Exercise brief: Restate the data below word for word. Skip any images it contains.

Source material:
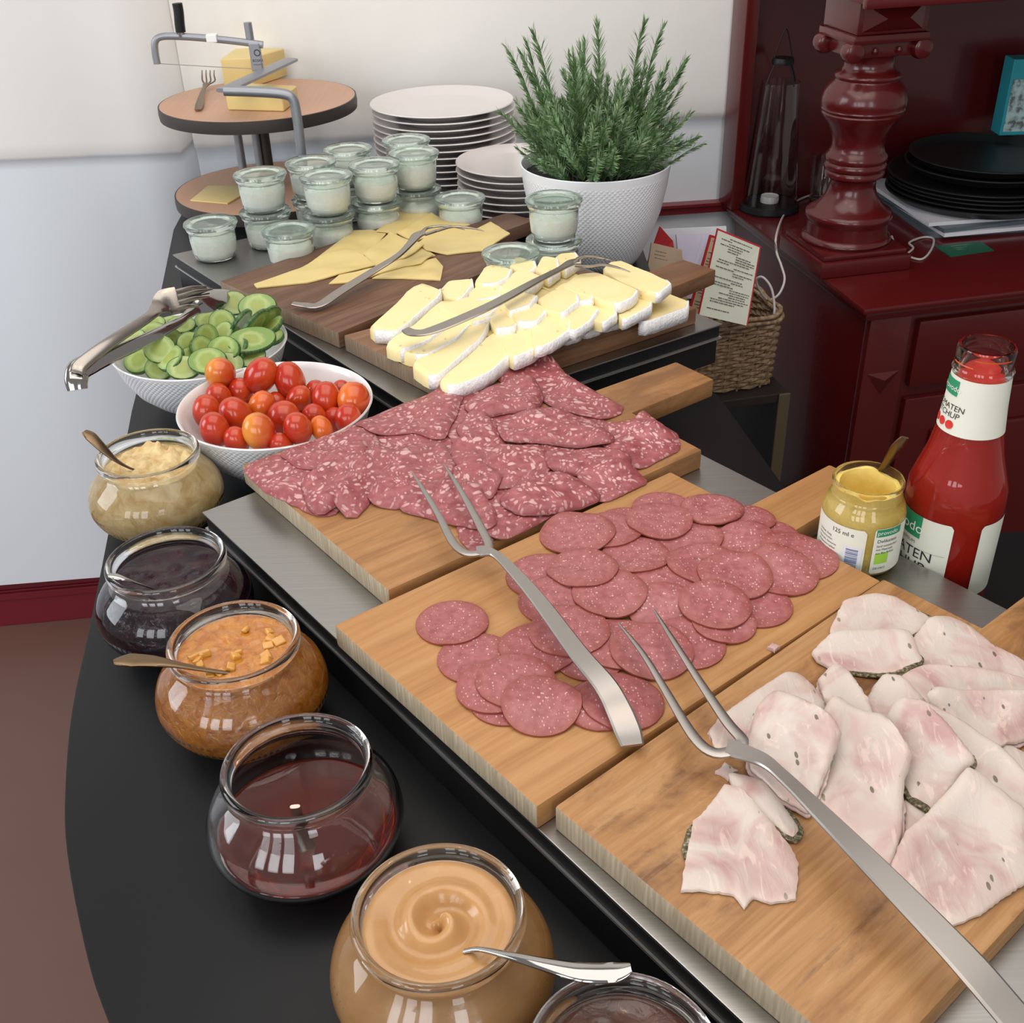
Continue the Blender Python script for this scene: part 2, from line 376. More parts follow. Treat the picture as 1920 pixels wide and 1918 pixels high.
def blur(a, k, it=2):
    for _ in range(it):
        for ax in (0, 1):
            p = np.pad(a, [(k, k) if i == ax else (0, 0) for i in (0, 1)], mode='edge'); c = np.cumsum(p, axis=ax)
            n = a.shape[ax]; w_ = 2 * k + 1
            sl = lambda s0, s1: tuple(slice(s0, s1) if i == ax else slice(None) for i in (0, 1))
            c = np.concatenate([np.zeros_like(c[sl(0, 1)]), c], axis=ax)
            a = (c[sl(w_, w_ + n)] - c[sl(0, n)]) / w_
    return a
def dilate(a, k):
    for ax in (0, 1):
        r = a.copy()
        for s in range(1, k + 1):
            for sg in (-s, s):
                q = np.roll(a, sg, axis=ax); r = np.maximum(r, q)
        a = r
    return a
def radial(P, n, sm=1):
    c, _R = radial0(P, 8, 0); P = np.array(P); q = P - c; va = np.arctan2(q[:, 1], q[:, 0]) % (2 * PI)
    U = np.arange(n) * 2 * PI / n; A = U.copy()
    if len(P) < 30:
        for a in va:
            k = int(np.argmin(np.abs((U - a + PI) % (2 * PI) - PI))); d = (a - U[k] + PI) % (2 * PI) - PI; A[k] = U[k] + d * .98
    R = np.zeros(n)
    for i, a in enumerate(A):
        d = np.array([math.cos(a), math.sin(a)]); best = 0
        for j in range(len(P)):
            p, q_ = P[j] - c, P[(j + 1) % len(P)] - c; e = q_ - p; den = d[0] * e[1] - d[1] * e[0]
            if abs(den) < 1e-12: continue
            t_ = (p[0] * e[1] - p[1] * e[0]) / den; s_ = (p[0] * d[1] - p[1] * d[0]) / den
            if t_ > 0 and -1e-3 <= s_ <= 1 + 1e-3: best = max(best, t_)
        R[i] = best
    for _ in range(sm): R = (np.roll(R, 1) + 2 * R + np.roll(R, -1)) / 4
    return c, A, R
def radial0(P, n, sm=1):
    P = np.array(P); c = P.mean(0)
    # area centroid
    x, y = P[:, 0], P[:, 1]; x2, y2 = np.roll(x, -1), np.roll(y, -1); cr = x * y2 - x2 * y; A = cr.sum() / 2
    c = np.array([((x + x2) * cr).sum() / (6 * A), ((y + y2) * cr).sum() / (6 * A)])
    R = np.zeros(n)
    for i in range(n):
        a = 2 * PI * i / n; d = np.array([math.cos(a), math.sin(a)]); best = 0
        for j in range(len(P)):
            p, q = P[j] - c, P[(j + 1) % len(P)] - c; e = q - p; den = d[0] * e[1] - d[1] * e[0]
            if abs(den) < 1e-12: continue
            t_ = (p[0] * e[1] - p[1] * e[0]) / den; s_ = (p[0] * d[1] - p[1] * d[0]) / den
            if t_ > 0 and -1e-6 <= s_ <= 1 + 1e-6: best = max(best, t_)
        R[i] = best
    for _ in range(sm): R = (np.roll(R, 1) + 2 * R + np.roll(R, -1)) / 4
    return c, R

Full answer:
Continue the Blender Python script for this scene: part 2, from line 376. More parts follow. Treat the picture as 1920 pixels wide and 1918 pixels high.
def blur(a, k, it=2):
    for _ in range(it):
        for ax in (0, 1):
            p = np.pad(a, [(k, k) if i == ax else (0, 0) for i in (0, 1)], mode='edge'); c = np.cumsum(p, axis=ax)
            n = a.shape[ax]; w_ = 2 * k + 1
            sl = lambda s0, s1: tuple(slice(s0, s1) if i == ax else slice(None) for i in (0, 1))
            c = np.concatenate([np.zeros_like(c[sl(0, 1)]), c], axis=ax)
            a = (c[sl(w_, w_ + n)] - c[sl(0, n)]) / w_
    return a
def dilate(a, k):
    for ax in (0, 1):
        r = a.copy()
        for s in range(1, k + 1):
            for sg in (-s, s):
                q = np.roll(a, sg, axis=ax); r = np.maximum(r, q)
        a = r
    return a
def radial(P, n, sm=1):
    c, _R = radial0(P, 8, 0); P = np.array(P); q = P - c; va = np.arctan2(q[:, 1], q[:, 0]) % (2 * PI)
    U = np.arange(n) * 2 * PI / n; A = U.copy()
    if len(P) < 30:
        for a in va:
            k = int(np.argmin(np.abs((U - a + PI) % (2 * PI) - PI))); d = (a - U[k] + PI) % (2 * PI) - PI; A[k] = U[k] + d * .98
    R = np.zeros(n)
    for i, a in enumerate(A):
        d = np.array([math.cos(a), math.sin(a)]); best = 0
        for j in range(len(P)):
            p, q_ = P[j] - c, P[(j + 1) % len(P)] - c; e = q_ - p; den = d[0] * e[1] - d[1] * e[0]
            if abs(den) < 1e-12: continue
            t_ = (p[0] * e[1] - p[1] * e[0]) / den; s_ = (p[0] * d[1] - p[1] * d[0]) / den
            if t_ > 0 and -1e-3 <= s_ <= 1 + 1e-3: best = max(best, t_)
        R[i] = best
    for _ in range(sm): R = (np.roll(R, 1) + 2 * R + np.roll(R, -1)) / 4
    return c, A, R
def radial0(P, n, sm=1):
    P = np.array(P); c = P.mean(0)
    # area centroid
    x, y = P[:, 0], P[:, 1]; x2, y2 = np.roll(x, -1), np.roll(y, -1); cr = x * y2 - x2 * y; A = cr.sum() / 2
    c = np.array([((x + x2) * cr).sum() / (6 * A), ((y + y2) * cr).sum() / (6 * A)])
    R = np.zeros(n)
    for i in range(n):
        a = 2 * PI * i / n; d = np.array([math.cos(a), math.sin(a)]); best = 0
        for j in range(len(P)):
            p, q = P[j] - c, P[(j + 1) % len(P)] - c; e = q - p; den = d[0] * e[1] - d[1] * e[0]
            if abs(den) < 1e-12: continue
            t_ = (p[0] * e[1] - p[1] * e[0]) / den; s_ = (p[0] * d[1] - p[1] * d[0]) / den
            if t_ > 0 and -1e-6 <= s_ <= 1 + 1e-6: best = max(best, t_)
        R[i] = best
    for _ in range(sm): R = (np.roll(R, 1) + 2 * R + np.roll(R, -1)) / 4
    return c, R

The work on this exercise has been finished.